PROBLEM STATEMENT: How many lines in this material include the string "script"? Answer with the number and nothing further.
* START RAW DATA *
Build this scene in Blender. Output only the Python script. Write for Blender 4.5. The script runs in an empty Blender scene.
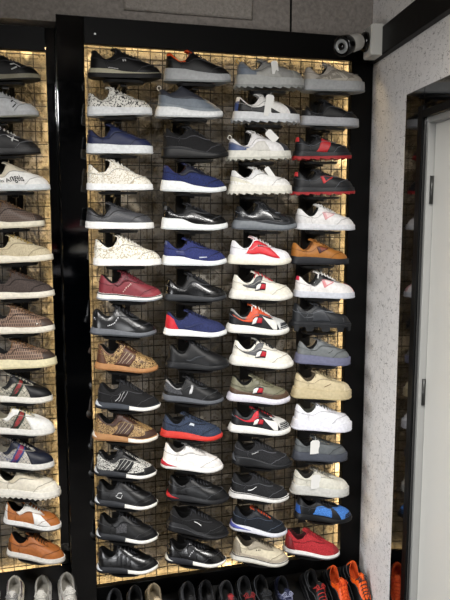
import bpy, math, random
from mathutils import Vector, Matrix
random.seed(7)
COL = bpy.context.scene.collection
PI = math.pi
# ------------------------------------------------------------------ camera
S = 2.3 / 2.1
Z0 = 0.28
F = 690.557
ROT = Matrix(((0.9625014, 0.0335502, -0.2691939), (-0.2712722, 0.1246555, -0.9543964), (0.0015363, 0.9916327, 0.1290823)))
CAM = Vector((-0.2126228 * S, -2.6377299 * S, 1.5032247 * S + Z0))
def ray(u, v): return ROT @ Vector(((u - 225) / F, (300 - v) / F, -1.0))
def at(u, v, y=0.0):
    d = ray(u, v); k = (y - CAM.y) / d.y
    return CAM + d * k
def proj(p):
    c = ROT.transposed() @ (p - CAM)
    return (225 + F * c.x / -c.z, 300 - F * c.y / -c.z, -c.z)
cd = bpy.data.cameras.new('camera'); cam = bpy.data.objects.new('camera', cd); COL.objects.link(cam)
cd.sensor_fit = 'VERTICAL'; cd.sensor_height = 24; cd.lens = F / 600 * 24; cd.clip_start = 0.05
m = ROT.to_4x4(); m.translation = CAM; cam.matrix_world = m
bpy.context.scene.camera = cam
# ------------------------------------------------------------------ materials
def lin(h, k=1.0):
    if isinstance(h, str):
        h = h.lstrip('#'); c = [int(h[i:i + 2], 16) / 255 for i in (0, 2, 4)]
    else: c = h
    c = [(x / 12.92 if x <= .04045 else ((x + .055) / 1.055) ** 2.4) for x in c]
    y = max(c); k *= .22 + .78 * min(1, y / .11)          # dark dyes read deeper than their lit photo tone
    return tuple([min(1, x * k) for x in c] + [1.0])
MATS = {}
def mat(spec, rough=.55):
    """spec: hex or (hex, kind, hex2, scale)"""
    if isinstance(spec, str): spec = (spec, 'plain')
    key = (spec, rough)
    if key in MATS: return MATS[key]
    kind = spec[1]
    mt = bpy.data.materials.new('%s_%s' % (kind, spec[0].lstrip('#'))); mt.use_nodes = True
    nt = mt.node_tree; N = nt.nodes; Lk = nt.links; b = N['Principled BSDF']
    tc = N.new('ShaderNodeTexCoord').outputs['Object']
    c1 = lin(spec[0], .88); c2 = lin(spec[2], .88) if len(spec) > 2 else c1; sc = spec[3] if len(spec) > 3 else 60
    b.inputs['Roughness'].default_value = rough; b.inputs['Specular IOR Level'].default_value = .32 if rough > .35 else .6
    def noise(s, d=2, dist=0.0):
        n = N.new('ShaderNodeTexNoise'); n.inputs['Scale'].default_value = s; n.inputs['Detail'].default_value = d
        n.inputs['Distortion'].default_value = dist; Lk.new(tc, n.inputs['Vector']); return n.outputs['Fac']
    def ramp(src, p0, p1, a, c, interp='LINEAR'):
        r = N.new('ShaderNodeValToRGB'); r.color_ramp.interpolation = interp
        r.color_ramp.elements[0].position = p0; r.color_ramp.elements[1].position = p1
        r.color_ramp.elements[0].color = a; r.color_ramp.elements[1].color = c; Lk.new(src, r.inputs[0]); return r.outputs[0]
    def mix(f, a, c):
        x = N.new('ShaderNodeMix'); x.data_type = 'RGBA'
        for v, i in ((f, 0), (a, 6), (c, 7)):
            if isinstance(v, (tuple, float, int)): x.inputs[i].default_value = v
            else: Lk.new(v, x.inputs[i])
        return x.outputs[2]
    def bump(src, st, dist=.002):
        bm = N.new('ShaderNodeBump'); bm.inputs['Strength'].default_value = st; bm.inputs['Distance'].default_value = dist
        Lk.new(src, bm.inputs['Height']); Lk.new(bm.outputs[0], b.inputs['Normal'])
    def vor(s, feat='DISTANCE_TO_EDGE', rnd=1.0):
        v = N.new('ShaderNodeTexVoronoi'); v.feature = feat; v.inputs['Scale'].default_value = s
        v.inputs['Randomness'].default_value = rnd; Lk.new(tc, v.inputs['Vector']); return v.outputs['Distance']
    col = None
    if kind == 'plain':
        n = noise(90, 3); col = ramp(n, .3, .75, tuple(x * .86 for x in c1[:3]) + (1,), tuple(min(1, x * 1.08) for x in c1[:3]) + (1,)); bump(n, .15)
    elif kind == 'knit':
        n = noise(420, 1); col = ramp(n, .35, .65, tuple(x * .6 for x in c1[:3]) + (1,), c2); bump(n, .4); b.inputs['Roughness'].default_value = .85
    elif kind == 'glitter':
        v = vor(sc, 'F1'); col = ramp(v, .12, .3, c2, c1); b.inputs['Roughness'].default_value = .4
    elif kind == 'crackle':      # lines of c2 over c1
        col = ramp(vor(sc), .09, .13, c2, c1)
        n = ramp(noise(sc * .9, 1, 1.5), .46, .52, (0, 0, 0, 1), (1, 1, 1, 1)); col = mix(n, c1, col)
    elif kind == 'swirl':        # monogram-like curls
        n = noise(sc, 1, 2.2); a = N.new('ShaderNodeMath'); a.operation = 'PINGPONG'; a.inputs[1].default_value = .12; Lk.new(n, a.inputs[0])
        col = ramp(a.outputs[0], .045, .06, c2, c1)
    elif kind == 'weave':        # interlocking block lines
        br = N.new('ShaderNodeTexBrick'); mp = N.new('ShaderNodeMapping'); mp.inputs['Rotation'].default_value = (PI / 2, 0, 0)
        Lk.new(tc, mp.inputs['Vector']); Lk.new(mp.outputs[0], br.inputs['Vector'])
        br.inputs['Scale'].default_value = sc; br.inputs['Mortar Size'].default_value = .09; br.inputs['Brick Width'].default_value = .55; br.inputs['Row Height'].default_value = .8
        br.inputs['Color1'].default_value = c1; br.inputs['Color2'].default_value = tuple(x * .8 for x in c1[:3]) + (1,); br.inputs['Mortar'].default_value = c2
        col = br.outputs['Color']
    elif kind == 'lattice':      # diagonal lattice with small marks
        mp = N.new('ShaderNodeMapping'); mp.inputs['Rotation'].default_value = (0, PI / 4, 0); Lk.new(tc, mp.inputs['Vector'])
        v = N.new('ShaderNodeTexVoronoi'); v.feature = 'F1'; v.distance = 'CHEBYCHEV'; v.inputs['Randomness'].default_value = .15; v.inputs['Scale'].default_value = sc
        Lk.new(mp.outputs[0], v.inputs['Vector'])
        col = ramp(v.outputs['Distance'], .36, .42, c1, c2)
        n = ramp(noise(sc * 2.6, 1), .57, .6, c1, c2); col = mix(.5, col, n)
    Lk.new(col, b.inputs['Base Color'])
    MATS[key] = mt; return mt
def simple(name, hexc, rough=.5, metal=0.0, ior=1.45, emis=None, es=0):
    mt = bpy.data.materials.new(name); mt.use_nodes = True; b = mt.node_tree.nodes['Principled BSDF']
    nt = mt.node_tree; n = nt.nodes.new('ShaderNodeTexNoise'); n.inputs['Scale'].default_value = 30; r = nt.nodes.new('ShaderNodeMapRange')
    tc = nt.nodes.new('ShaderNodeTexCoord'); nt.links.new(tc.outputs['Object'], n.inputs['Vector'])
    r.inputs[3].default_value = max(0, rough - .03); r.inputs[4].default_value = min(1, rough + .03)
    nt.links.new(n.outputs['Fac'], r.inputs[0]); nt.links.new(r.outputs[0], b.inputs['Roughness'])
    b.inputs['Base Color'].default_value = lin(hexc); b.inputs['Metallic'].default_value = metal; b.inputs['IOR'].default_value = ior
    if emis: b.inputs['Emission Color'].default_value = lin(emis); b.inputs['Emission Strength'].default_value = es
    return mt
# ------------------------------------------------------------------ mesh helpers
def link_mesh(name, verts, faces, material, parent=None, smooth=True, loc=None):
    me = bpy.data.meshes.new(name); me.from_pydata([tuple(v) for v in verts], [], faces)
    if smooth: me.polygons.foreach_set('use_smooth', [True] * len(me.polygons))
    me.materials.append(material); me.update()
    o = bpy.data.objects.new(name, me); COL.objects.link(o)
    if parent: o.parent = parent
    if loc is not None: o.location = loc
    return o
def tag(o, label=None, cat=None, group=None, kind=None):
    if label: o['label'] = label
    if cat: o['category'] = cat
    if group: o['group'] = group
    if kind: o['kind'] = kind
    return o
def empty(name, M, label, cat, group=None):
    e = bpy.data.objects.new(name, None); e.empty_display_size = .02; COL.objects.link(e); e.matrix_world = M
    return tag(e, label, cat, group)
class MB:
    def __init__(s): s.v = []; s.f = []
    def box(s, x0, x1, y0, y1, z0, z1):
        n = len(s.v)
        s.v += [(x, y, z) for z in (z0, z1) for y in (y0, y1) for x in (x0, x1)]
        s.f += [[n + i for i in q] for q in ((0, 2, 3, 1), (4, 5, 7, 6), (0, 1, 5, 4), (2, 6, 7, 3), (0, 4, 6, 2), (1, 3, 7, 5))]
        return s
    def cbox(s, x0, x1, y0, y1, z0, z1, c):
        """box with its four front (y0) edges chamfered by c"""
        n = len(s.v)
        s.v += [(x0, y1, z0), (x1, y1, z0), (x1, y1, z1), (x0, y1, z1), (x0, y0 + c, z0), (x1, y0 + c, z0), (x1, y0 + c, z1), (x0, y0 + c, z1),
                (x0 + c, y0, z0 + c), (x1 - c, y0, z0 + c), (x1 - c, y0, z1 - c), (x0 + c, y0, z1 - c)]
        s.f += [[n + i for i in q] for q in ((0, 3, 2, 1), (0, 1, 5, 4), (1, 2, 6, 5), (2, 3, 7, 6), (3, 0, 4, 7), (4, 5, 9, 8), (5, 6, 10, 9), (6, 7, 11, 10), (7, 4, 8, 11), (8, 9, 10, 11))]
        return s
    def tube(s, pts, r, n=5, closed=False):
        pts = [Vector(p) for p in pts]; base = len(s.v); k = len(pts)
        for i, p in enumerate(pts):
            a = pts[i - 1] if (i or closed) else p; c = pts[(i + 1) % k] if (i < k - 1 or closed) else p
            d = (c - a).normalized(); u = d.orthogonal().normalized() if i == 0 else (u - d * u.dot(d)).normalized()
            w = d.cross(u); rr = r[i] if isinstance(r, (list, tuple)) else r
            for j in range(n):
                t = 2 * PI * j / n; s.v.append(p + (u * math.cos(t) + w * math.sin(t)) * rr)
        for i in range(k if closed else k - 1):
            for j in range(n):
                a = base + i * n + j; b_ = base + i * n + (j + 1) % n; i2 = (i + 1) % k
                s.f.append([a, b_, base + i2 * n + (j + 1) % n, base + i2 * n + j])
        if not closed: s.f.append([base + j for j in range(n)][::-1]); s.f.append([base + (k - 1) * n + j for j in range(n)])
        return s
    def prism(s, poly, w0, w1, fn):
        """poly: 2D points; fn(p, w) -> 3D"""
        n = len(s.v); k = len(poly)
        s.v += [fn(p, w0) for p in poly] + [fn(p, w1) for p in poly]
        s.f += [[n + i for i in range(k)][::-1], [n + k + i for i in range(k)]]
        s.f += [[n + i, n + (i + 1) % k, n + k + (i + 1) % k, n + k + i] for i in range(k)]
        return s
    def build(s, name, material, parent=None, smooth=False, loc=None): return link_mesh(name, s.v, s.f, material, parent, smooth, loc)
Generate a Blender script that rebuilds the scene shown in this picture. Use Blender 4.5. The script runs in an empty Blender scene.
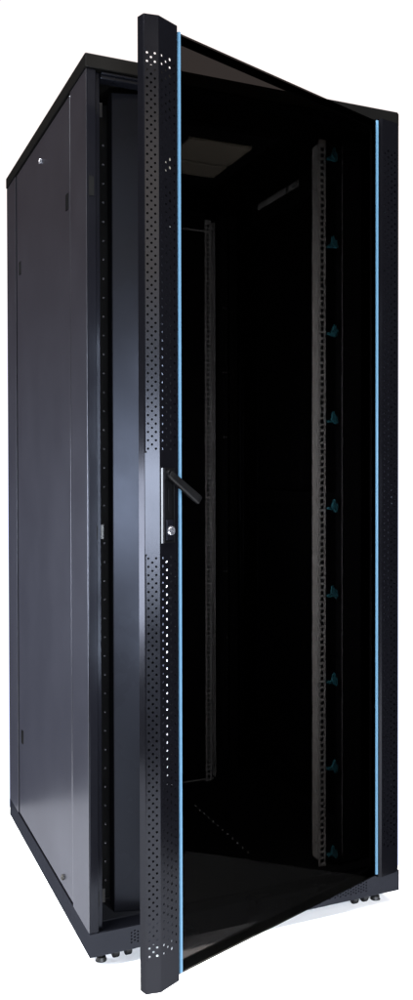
* END RAW DATA *
TASK RESPONSE: 2